Close To Home: A Melanated Opinion On Racism


Micheal Johnson holds a sign in a peaceful protest down Main Street (photo credits to Christine Johnson).

Myles Johnson, Social Media Editor

What does it mean to be black? Is it simply a higher percentage of melanin present in one’s skin? Is it a culture, a statement, or a riot? Furthermore, what place do biracial people have in that?

I, Myles Johnson, am biracial. I have a white mother and a black father. So what do I click when I come across the drop-down menus on surveys that ask for my ethnicity?

Living in Gardner, Kansas as a person of color, no matter what culture I belong to, I am not viewed as caucasian. Besides having a brown sugar-ish complexion, my hair is my definingly “black” feature. Even black people used to ask me if my afro was real. And I used to think it was funny, but now I see how problematic that question can be.

Here’s the deal: I have been told I am so white I can only celebrate half of Black History Month and I am so black I don’t show in dark pictures. My white friends think it is funny when comparing their so-called “tan” to my pale, winter tone and my black coworkers tease me about my “colonizing heritage”. 

Since I was a kid, it has been a cold hard fact that my mother, the typical “hair stylist” in a nuclear family, did not have a clue as to how to deal with her oldest child’s thick ‘fro. It didn’t help that my father had been shaving his head for years. 

My curls are between the “4A” and “4B” hair types. This means I have extremely porous hair with enough volume that every black hairstylist I’ve ever consulted with had the same reaction, “Wow, you have so much hair!”

I struggled with a lot of internalized racial bias in my youth because no one had hair like me. The number of black kids my age at my middle school was so little I could name them all off the top of my head. 

For the longest time, I hated my hair and how my mother attempted to style it. By the time I turned twelve, she was so sick of the complaints she told me to do it myself. After about a thousand YouTube videos and various research, I kind of figured it out. 

Thank God, my mother did not give in to the relaxer.

When I finally made it to the slightly wider world of high school, all of the black kids knew each other. They all had stunning skin in shades darker than mine, and they all looked right through me. The in-between was suffocating. 

A part of me loves Black History Month, and another part hates that we need it. An even bigger conflict is all of the jokes we make in its name; the jokes about being black in general. 

I hear “hate crime” in teasing jabs and “be careful” in a smile as two people of color part ways. Black people at this school are an even smaller minority than the average high school, which infuses those words with a deeper meaning. I try to keep my attitude toward this stuff light, but black people continuously get hurt when the world gives us a false sense of security. And we’re assumed to be barbaric.

The news likes to discuss the “glass ceiling” when it comes to income and people being sent home from work due to their hairstyle, but racism is not that obvious in our everyday lives. The “if you get pulled over” or “going out at night” talks are common discussions in my household. If you walk down the street here, you do not witness police brutality but you have learned to fear the police all the same.

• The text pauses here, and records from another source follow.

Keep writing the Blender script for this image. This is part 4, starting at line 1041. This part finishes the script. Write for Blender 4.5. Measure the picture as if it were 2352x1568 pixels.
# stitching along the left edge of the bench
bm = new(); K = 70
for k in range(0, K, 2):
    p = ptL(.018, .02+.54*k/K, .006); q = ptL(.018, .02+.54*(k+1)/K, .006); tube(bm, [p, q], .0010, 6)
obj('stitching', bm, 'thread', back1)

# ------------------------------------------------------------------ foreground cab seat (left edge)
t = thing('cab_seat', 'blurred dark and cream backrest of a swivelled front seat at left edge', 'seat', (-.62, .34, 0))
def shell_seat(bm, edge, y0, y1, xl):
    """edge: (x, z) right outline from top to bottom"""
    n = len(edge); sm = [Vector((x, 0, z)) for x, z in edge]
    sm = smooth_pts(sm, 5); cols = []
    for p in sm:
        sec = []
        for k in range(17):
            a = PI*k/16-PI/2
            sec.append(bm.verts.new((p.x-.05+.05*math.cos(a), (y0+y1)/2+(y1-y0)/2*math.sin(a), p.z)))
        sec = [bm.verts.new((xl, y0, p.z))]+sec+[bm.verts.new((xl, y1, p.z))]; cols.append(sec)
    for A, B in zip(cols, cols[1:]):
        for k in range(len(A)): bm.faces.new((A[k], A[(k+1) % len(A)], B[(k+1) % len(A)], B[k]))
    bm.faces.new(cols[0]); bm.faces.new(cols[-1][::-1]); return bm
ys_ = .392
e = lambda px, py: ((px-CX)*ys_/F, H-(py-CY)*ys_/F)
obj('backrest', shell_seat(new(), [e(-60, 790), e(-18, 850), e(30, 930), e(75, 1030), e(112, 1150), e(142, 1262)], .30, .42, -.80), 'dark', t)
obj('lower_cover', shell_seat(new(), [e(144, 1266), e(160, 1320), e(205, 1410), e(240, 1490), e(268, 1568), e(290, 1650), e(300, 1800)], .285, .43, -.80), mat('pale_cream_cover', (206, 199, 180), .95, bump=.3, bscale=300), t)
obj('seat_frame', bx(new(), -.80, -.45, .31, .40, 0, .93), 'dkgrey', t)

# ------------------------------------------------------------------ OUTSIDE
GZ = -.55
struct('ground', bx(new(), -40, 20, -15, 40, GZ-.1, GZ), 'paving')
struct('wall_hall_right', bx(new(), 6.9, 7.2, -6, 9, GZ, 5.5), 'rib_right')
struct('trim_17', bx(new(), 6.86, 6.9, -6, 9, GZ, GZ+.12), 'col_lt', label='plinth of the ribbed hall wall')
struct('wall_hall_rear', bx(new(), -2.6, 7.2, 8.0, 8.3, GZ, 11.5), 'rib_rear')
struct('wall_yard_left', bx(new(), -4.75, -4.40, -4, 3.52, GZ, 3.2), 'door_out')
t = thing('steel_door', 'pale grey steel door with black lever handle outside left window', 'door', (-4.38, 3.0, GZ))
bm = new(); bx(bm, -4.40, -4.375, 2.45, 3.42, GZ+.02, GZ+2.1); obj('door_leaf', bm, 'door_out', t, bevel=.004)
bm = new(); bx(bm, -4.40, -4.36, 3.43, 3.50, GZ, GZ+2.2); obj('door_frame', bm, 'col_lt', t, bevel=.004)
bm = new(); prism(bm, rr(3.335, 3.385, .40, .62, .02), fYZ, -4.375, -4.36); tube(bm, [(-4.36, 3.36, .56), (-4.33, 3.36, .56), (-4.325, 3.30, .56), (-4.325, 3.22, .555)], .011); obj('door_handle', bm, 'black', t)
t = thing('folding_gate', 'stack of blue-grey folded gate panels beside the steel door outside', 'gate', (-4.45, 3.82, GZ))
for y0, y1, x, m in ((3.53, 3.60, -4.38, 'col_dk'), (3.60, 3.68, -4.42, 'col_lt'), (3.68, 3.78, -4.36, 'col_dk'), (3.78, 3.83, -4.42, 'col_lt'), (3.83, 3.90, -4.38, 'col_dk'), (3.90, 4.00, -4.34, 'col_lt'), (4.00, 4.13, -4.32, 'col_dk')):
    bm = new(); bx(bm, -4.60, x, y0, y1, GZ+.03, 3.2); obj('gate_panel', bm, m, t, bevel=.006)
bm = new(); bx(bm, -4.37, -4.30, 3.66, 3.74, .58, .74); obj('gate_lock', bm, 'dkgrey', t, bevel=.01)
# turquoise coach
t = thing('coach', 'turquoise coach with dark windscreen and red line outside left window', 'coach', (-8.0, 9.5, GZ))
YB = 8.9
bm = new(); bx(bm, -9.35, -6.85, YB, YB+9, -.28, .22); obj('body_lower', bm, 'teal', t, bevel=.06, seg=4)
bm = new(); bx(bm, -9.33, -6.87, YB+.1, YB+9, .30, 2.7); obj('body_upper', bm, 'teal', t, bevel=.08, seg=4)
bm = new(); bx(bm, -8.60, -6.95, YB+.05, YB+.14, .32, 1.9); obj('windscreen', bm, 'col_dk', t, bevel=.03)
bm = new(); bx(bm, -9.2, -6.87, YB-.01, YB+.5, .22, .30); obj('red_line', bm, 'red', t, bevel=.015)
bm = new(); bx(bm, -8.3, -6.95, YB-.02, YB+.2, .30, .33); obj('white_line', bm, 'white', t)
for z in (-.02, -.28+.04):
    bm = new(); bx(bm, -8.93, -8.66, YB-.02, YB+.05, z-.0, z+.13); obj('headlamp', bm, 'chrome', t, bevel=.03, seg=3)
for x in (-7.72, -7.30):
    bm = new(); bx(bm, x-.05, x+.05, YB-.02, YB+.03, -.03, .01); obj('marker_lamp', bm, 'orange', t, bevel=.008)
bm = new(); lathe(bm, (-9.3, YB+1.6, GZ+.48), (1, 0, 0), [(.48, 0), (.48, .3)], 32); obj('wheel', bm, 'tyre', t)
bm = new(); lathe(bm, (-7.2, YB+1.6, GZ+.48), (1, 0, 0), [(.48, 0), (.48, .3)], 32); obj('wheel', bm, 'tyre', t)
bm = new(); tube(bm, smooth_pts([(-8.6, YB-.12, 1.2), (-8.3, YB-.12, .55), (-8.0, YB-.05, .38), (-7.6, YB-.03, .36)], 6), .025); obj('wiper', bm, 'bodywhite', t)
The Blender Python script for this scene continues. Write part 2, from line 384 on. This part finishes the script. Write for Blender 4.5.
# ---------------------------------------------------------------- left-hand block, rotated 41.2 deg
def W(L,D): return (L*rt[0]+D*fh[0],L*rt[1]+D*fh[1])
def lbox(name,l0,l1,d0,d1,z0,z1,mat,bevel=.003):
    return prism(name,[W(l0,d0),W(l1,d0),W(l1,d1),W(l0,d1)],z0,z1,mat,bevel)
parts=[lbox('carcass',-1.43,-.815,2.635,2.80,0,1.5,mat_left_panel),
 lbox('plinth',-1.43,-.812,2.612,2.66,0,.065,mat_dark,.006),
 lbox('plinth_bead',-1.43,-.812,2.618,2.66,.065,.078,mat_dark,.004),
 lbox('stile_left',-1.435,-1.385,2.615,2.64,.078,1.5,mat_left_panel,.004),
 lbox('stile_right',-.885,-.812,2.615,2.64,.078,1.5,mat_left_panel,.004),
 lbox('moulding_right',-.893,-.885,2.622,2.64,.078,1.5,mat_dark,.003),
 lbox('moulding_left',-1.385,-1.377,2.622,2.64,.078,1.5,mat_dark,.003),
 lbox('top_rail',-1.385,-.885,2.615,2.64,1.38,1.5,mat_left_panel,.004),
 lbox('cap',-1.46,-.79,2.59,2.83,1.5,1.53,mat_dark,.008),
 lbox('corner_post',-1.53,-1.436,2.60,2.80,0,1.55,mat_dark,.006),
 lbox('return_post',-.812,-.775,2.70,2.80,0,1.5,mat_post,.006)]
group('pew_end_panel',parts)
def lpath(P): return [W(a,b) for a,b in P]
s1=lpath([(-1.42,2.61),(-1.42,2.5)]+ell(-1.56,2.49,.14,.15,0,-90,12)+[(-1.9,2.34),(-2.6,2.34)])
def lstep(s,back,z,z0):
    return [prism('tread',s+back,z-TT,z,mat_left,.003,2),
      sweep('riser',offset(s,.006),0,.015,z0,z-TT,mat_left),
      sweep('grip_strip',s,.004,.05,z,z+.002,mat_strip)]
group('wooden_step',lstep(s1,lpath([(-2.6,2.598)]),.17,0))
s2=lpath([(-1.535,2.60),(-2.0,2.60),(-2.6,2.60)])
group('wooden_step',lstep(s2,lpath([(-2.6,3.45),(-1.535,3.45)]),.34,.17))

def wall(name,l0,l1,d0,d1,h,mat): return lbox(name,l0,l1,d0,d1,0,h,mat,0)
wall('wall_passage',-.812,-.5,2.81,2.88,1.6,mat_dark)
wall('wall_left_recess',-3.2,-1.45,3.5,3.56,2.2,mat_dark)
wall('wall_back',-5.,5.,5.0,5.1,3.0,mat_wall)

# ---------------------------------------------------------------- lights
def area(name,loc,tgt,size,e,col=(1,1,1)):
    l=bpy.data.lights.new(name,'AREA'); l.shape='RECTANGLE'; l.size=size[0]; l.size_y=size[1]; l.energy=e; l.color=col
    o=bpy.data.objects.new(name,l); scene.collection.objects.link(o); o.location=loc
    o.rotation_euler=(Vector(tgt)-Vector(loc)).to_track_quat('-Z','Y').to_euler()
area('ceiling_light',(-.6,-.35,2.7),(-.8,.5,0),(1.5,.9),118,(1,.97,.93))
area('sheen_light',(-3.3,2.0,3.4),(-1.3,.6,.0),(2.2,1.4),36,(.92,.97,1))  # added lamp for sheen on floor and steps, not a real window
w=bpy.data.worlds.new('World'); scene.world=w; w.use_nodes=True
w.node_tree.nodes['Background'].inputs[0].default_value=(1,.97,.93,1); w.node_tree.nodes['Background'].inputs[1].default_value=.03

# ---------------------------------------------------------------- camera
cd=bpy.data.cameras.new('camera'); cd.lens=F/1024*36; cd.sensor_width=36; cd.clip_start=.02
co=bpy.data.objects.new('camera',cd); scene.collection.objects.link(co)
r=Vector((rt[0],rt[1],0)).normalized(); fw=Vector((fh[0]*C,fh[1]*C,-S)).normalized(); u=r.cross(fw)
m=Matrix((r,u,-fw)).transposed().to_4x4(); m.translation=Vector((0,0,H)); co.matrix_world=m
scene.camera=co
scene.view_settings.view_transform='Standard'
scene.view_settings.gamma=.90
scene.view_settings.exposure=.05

It is a silent protest to exist in this little town in the midwest.

What I guess I am trying to say in the spaces between my words is that being biracial is not a silencing label in a conversation about race. And conversations about race need to happen more often.

I truly wonder when race will stop being a foundation for bias. It should be grounds for celebration and a platform for discussion, and that’s about as far as society needs to move. 

Let us, the people (all the people) have representation and respect. That’s it.